* [EXERCISE] Return the lines that follow, exactly as they appear, from the first through the one containing "PI = math.pi"; no pictures are to be included.

Scene modeling code data
========
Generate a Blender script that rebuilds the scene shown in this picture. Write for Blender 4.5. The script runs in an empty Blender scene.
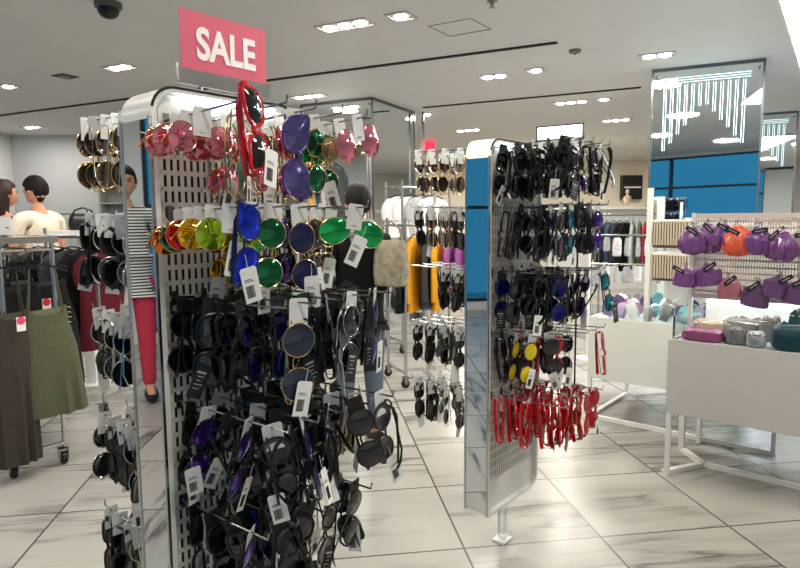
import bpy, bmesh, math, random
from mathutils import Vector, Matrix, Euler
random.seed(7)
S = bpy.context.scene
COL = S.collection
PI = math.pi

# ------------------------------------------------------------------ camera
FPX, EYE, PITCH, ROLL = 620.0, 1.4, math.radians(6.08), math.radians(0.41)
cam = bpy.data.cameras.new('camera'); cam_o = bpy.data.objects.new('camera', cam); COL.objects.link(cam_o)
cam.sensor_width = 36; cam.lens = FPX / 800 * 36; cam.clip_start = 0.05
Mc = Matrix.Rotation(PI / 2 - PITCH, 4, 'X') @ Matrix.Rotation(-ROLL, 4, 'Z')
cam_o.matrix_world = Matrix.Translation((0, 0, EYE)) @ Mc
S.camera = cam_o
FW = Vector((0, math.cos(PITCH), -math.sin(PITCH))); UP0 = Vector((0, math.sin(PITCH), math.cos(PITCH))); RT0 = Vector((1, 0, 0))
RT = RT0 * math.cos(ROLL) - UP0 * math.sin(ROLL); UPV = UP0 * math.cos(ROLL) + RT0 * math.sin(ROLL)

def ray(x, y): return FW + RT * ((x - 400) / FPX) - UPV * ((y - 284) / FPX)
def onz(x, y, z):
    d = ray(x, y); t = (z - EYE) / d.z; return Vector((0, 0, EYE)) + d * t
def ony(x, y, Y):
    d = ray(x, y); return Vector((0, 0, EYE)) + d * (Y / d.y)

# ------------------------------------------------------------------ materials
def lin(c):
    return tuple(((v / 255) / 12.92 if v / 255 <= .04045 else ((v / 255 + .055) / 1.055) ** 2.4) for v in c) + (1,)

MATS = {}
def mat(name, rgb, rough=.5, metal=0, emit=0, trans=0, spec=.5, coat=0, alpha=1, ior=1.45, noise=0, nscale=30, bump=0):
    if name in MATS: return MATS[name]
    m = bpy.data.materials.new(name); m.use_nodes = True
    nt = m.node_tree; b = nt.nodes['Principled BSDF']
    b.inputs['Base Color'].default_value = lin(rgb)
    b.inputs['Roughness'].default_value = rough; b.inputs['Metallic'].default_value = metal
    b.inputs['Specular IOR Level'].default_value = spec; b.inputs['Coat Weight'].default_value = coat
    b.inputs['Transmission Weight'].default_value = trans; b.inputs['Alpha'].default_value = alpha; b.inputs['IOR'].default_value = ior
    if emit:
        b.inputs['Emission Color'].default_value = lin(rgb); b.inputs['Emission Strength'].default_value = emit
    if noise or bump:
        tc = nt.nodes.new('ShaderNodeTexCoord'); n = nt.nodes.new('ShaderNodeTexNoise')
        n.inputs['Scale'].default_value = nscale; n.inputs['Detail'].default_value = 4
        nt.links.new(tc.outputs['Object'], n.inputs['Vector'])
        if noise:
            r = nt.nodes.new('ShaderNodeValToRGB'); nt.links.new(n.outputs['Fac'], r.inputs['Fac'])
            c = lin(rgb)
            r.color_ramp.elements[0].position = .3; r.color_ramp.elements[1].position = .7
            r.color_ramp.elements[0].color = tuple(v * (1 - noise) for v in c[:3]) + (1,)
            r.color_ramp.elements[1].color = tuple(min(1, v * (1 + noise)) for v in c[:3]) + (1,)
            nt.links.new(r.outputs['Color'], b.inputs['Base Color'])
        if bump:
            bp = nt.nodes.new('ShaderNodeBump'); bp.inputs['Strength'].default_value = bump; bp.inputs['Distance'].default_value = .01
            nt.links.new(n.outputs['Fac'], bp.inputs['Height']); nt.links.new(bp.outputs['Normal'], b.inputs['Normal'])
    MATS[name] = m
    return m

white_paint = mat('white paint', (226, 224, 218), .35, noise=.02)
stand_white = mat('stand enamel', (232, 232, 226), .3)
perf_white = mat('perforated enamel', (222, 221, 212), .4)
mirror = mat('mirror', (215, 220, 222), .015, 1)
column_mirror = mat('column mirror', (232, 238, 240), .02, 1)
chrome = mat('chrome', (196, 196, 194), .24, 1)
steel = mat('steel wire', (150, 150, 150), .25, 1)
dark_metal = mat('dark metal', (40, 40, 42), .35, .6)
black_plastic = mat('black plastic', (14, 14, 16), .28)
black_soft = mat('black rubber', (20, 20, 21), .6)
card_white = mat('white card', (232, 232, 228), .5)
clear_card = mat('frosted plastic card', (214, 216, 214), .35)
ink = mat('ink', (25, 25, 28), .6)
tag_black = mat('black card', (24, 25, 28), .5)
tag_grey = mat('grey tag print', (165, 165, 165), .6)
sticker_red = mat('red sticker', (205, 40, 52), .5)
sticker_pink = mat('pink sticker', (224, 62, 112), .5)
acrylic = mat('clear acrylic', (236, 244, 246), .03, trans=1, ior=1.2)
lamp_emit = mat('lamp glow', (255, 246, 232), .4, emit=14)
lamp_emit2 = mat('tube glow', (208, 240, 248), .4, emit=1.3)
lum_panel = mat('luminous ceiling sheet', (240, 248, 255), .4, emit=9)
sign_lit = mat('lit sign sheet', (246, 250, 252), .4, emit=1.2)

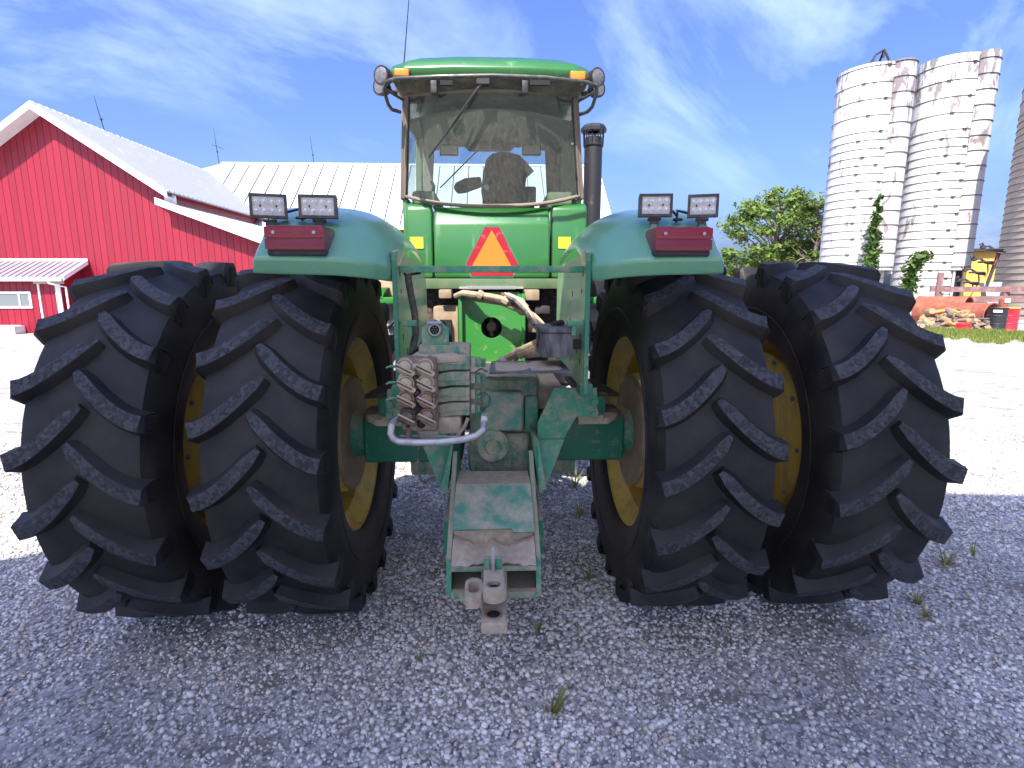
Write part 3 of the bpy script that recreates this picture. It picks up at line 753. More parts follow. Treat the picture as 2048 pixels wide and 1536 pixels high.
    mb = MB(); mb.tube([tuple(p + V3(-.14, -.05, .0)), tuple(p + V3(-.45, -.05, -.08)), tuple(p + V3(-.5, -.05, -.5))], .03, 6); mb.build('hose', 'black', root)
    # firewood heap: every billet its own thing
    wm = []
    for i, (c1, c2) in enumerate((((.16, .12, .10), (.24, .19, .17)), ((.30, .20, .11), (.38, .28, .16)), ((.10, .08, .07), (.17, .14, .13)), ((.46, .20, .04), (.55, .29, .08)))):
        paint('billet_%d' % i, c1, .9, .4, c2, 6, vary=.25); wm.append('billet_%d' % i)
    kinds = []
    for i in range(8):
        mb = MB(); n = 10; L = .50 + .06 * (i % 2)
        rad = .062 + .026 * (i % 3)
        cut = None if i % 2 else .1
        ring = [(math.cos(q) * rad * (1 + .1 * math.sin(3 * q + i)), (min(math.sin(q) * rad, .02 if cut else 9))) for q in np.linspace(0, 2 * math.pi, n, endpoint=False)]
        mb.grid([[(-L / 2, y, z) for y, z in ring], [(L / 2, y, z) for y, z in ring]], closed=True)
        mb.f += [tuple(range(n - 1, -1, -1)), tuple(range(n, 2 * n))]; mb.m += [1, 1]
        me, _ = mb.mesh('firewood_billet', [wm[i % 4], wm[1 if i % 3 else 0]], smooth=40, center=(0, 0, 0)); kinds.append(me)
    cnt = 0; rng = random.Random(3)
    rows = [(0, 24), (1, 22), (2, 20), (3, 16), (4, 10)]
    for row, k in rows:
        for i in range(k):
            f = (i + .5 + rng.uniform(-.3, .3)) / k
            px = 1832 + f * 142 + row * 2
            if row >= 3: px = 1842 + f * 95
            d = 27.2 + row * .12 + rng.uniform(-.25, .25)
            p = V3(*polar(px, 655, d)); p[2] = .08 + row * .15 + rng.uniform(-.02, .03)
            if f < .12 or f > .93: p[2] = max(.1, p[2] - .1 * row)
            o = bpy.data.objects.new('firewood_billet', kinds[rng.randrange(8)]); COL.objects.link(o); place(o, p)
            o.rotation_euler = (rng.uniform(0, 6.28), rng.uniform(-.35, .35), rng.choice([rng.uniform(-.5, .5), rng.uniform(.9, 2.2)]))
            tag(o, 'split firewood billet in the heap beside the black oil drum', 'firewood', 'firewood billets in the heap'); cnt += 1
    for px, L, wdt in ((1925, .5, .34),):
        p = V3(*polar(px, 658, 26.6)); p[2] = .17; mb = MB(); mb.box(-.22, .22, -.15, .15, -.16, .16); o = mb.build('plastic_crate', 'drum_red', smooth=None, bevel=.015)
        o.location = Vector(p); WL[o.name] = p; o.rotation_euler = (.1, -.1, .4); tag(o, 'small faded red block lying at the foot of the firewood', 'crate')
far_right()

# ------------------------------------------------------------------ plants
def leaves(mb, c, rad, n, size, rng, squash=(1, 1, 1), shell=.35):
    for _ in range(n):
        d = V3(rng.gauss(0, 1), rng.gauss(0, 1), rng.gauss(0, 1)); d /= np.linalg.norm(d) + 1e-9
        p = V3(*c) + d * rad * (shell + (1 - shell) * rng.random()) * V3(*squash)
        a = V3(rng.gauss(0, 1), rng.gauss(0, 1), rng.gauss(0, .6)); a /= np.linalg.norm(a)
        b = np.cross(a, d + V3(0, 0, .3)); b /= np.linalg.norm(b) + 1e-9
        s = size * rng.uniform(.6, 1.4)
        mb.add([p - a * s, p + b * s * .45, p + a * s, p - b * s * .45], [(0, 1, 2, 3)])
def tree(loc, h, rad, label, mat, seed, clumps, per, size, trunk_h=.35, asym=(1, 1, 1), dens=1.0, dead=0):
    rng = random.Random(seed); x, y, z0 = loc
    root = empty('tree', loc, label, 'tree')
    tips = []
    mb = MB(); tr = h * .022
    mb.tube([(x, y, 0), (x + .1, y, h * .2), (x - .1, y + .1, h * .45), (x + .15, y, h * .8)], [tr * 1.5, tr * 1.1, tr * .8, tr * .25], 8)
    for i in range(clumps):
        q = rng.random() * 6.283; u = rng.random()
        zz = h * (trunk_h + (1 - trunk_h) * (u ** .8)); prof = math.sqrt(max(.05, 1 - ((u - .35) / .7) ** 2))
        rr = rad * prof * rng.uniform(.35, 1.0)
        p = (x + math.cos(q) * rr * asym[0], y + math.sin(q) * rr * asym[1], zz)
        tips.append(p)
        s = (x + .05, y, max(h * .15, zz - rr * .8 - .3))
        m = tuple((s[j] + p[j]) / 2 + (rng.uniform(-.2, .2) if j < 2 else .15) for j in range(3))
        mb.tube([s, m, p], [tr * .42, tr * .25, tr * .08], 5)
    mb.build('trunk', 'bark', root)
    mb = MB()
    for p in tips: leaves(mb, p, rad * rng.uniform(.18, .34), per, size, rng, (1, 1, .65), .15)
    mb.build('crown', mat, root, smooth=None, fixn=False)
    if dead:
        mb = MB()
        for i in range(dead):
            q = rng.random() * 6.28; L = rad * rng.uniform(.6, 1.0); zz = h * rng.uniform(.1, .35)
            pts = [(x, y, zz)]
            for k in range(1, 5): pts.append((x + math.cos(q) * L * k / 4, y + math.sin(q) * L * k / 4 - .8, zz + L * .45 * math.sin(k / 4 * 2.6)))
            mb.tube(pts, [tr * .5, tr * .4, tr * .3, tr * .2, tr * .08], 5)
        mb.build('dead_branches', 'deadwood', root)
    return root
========
* [EXERCISE RESPONSE]
Generate a Blender script that rebuilds the scene shown in this picture. Write for Blender 4.5. The script runs in an empty Blender scene.
import bpy, bmesh, math, random
from mathutils import Vector, Matrix, Euler
random.seed(7)
S = bpy.context.scene
COL = S.collection
PI = math.pi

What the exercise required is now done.